─── Records to use

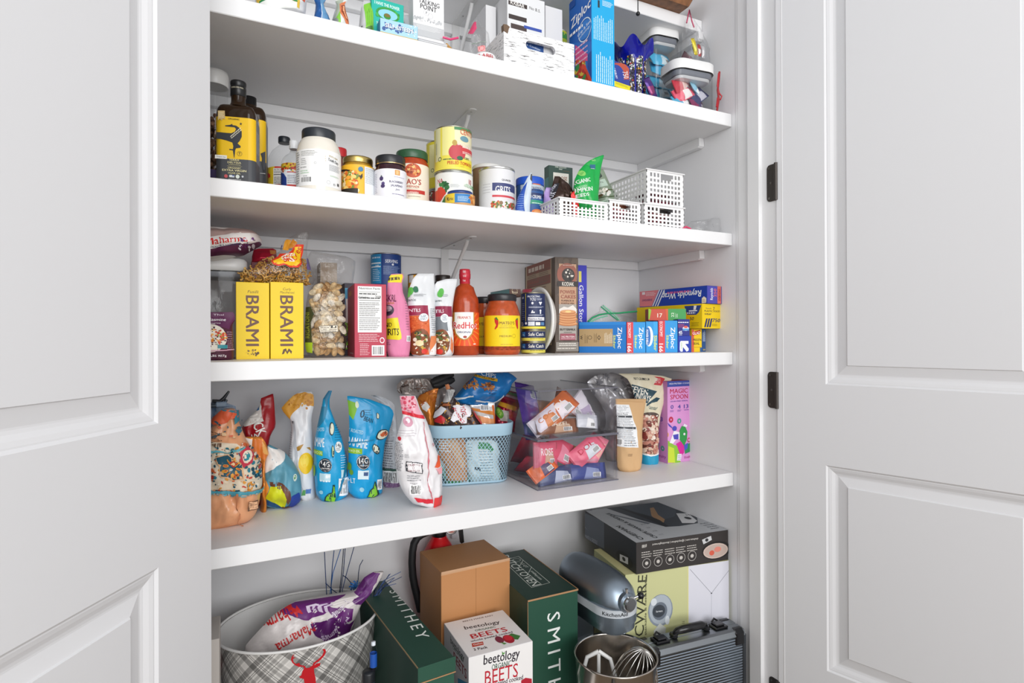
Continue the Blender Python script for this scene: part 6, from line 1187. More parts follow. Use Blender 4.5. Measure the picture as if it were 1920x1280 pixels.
# the wooden tray on the topmost shelf and the pull chain
crop(1140, 0, 7.385)
p0_ = onY(PX(1040), PY(118), 1.300); xw = p0_.x
t = thing('wooden_tray', 'brown wooden tray overhanging the topmost shelf', 'tray', (xw-.19, 1.30, S[0][1]), 0)
g = G(); wd = M('#8a5a34', 'mottle', .5); z_ = 0
g.prism([(.0, .0), (.19, .0), (.235, .07), (.231, .07), (.188, .004), (.002, .004), (-.041, .07), (-.045, .07)], 'y', -.02, .2, wd); g.build('tray_shell', t, fix=True)
g = G(); g.prism([(.0, .0), (.19, .0), (.235, .07), (-.045, .07)], 'y', -.024, -.0202, wd); g.build('end_board', t, fix=True); g = G(); g.prism([(.0, .0), (.19, .0), (.235, .07), (-.045, .07)], 'y', .2002, .204, wd); g.build('end_board', t, fix=True)
pb = onY(PX(415), PY(190), 1.22); t = thing('pull_chain', 'black light pull chain with a round bob hanging at the top', 'pull chain', pb, 0)
g = G(); bk = M('#1c1c1e', 'plastic', .3); g.lathe([(0, -.0058), (.003, -.005), (.0052, -.0025), (.0058, 0), (.0052, .0025), (.003, .005), (.0015, .0065), (.0008, .0085), (0, .0085)], bk, 20); g.build('bob', t)
g = G()
for i in range(22): g.lathe([(0, -.0016), (.0014, -.0011), (.0017, 0), (.0014, .0011), (0, .0016)], bk, 8, c=(0, 0, .0105+i*.0036))
g.tube([(0, 0, .0085), (0, 0, .0895)], .0005, bk, 5); g.build('bead_chain', t)
# ================================================================ fourth shelf (below eye level)
z4 = S[4][1]
def bag4(name, label, Y, rows, t, seed, base, art=None, kind='film', cat='bag', z=None, zfix=True, **k):
    b = Bag(z if z is not None else z4, Y, rows, t=t, seed=seed, zfix=zfix, **k)
    if art: art(b.F)
    b.make(name, label, cat, base, kind); return b
crop(390, 690, 4.0)
def d(A):
    A.poly([(-100, 560), (215, 560), (260, 590), (330, 640), (400, 720), (405, 880), (-100, 905)], '#e9d9c0')
    A.blobs(-60, 590, 400, 880, ['#c8402a', '#1f5a6e', '#e39a3a', '#2f7f8f', '#f0dcc0', '#d96a3a', '#f4ead8', '#17495a'], 260, (6, 20), seed=3)
    A.poly([(65, 660), (150, 650), (255, 700), (265, 800), (180, 812), (100, 800)], '#e9b98a').poly([(72, 668), (150, 658), (248, 705), (256, 795), (180, 804), (106, 794)], '#1d5568')
    for i in range(9): a_ = i*.698; A.ell(180+48*math.cos(a_), 735+42*math.sin(a_), 44, 18, '#e8a23a', rot=-a_).ell(180+48*math.cos(a_), 735+42*math.sin(a_), 26, 9, '#c8402a', rot=-a_)
    A.ell(182, 708, 38, 40, '#c23a28').ell(182, 706, 18, 20, '#f0d0a0')
    A.poly([(235, 620), (285, 585), (325, 640), (320, 690), (265, 728), (235, 690)], '#c9364a').ell(282, 655, 68, 88, '#f2e2cc').ell(282, 655, 44, 60, '#2f8f9b')
    A.poly([(-60, 905), (410, 880), (405, 905), (-60, 935)], '#4f9fb0'); 
    for i in range(15): A.ell(-30+i*29, 940-i*2.4, 22, 16, '#5aa7b6').ell(-30+i*29, 940-i*2.4, 10, 8, '#eda97a')
    A.poly([(-60, 575), (60, 620), (150, 625), (262, 585), (262, 600), (150, 645), (60, 640), (-60, 600)], '#5fb0bd')
    A.poly([(40, 420), (130, 310), (215, 330), (200, 380), (110, 410), (60, 440)], '#e2623a').poly([(120, 320), (205, 330), (215, 400), (190, 420), (195, 350), (130, 335)], '#3a7f8f').blobs(60, 400, 230, 520, ['#3a6f7f', '#f0c89a', '#d9603a', '#2f5a6a'], 14, (6, 20))
    A.lines(30, 480, 110, 590, 6, '#6a4a34', .3).rect(280, 965, 355, 1018, '#6a4a34').rect(286, 970, 350, 1013, '#efb98f').lines(290, 975, 345, 1008, 4, '#5a3a28', .4)
    A.poly([(222, 900), (238, 900), (240, 1030), (222, 1100), (240, 1200), (230, 1205), (212, 1100), (228, 1030)], '#c9825a')
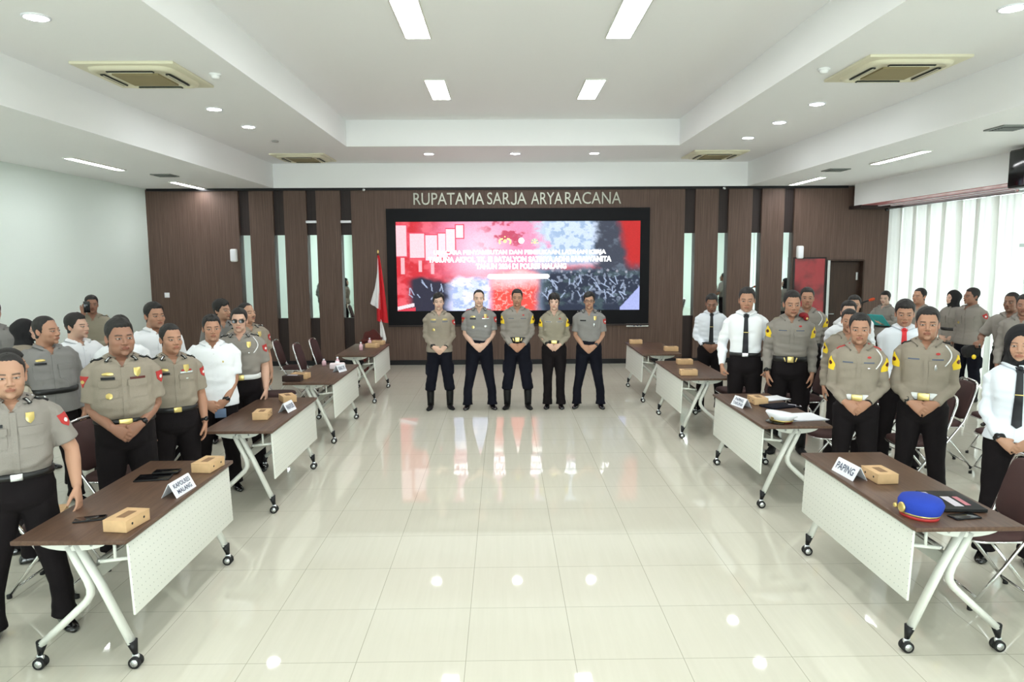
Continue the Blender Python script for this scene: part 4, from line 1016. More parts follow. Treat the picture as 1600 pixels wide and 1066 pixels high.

──────

-- Exercise description --
Repeat all the records above exactly, leaving out any pictures.

-- Answer to this task --
Continue the Blender Python script for this scene: part 6, from line 1187. More parts follow. Use Blender 4.5. Measure the picture as if it were 1920x1280 pixels.
# the wooden tray on the topmost shelf and the pull chain
crop(1140, 0, 7.385)
p0_ = onY(PX(1040), PY(118), 1.300); xw = p0_.x
t = thing('wooden_tray', 'brown wooden tray overhanging the topmost shelf', 'tray', (xw-.19, 1.30, S[0][1]), 0)
g = G(); wd = M('#8a5a34', 'mottle', .5); z_ = 0
g.prism([(.0, .0), (.19, .0), (.235, .07), (.231, .07), (.188, .004), (.002, .004), (-.041, .07), (-.045, .07)], 'y', -.02, .2, wd); g.build('tray_shell', t, fix=True)
g = G(); g.prism([(.0, .0), (.19, .0), (.235, .07), (-.045, .07)], 'y', -.024, -.0202, wd); g.build('end_board', t, fix=True); g = G(); g.prism([(.0, .0), (.19, .0), (.235, .07), (-.045, .07)], 'y', .2002, .204, wd); g.build('end_board', t, fix=True)
pb = onY(PX(415), PY(190), 1.22); t = thing('pull_chain', 'black light pull chain with a round bob hanging at the top', 'pull chain', pb, 0)
g = G(); bk = M('#1c1c1e', 'plastic', .3); g.lathe([(0, -.0058), (.003, -.005), (.0052, -.0025), (.0058, 0), (.0052, .0025), (.003, .005), (.0015, .0065), (.0008, .0085), (0, .0085)], bk, 20); g.build('bob', t)
g = G()
for i in range(22): g.lathe([(0, -.0016), (.0014, -.0011), (.0017, 0), (.0014, .0011), (0, .0016)], bk, 8, c=(0, 0, .0105+i*.0036))
g.tube([(0, 0, .0085), (0, 0, .0895)], .0005, bk, 5); g.build('bead_chain', t)
# ================================================================ fourth shelf (below eye level)
z4 = S[4][1]
def bag4(name, label, Y, rows, t, seed, base, art=None, kind='film', cat='bag', z=None, zfix=True, **k):
    b = Bag(z if z is not None else z4, Y, rows, t=t, seed=seed, zfix=zfix, **k)
    if art: art(b.F)
    b.make(name, label, cat, base, kind); return b
crop(390, 690, 4.0)
def d(A):
    A.poly([(-100, 560), (215, 560), (260, 590), (330, 640), (400, 720), (405, 880), (-100, 905)], '#e9d9c0')
    A.blobs(-60, 590, 400, 880, ['#c8402a', '#1f5a6e', '#e39a3a', '#2f7f8f', '#f0dcc0', '#d96a3a', '#f4ead8', '#17495a'], 260, (6, 20), seed=3)
    A.poly([(65, 660), (150, 650), (255, 700), (265, 800), (180, 812), (100, 800)], '#e9b98a').poly([(72, 668), (150, 658), (248, 705), (256, 795), (180, 804), (106, 794)], '#1d5568')
    for i in range(9): a_ = i*.698; A.ell(180+48*math.cos(a_), 735+42*math.sin(a_), 44, 18, '#e8a23a', rot=-a_).ell(180+48*math.cos(a_), 735+42*math.sin(a_), 26, 9, '#c8402a', rot=-a_)
    A.ell(182, 708, 38, 40, '#c23a28').ell(182, 706, 18, 20, '#f0d0a0')
    A.poly([(235, 620), (285, 585), (325, 640), (320, 690), (265, 728), (235, 690)], '#c9364a').ell(282, 655, 68, 88, '#f2e2cc').ell(282, 655, 44, 60, '#2f8f9b')
    A.poly([(-60, 905), (410, 880), (405, 905), (-60, 935)], '#4f9fb0'); 
    for i in range(15): A.ell(-30+i*29, 940-i*2.4, 22, 16, '#5aa7b6').ell(-30+i*29, 940-i*2.4, 10, 8, '#eda97a')
    A.poly([(-60, 575), (60, 620), (150, 625), (262, 585), (262, 600), (150, 645), (60, 640), (-60, 600)], '#5fb0bd')
    A.poly([(40, 420), (130, 310), (215, 330), (200, 380), (110, 410), (60, 440)], '#e2623a').poly([(120, 320), (205, 330), (215, 400), (190, 420), (195, 350), (130, 335)], '#3a7f8f').blobs(60, 400, 230, 520, ['#3a6f7f', '#f0c89a', '#d9603a', '#2f5a6a'], 14, (6, 20))
    A.lines(30, 480, 110, 590, 6, '#6a4a34', .3).rect(280, 965, 355, 1018, '#6a4a34').rect(286, 970, 350, 1013, '#efb98f').lines(290, 975, 345, 1008, 4, '#5a3a28', .4)
    A.poly([(222, 900), (238, 900), (240, 1030), (222, 1100), (240, 1200), (230, 1205), (212, 1100), (228, 1030)], '#c9825a')
Continue the Blender Python script for this scene: part 4, from line 1016. More parts follow. Treat the picture as 1600 pixels wide and 1066 pixels high.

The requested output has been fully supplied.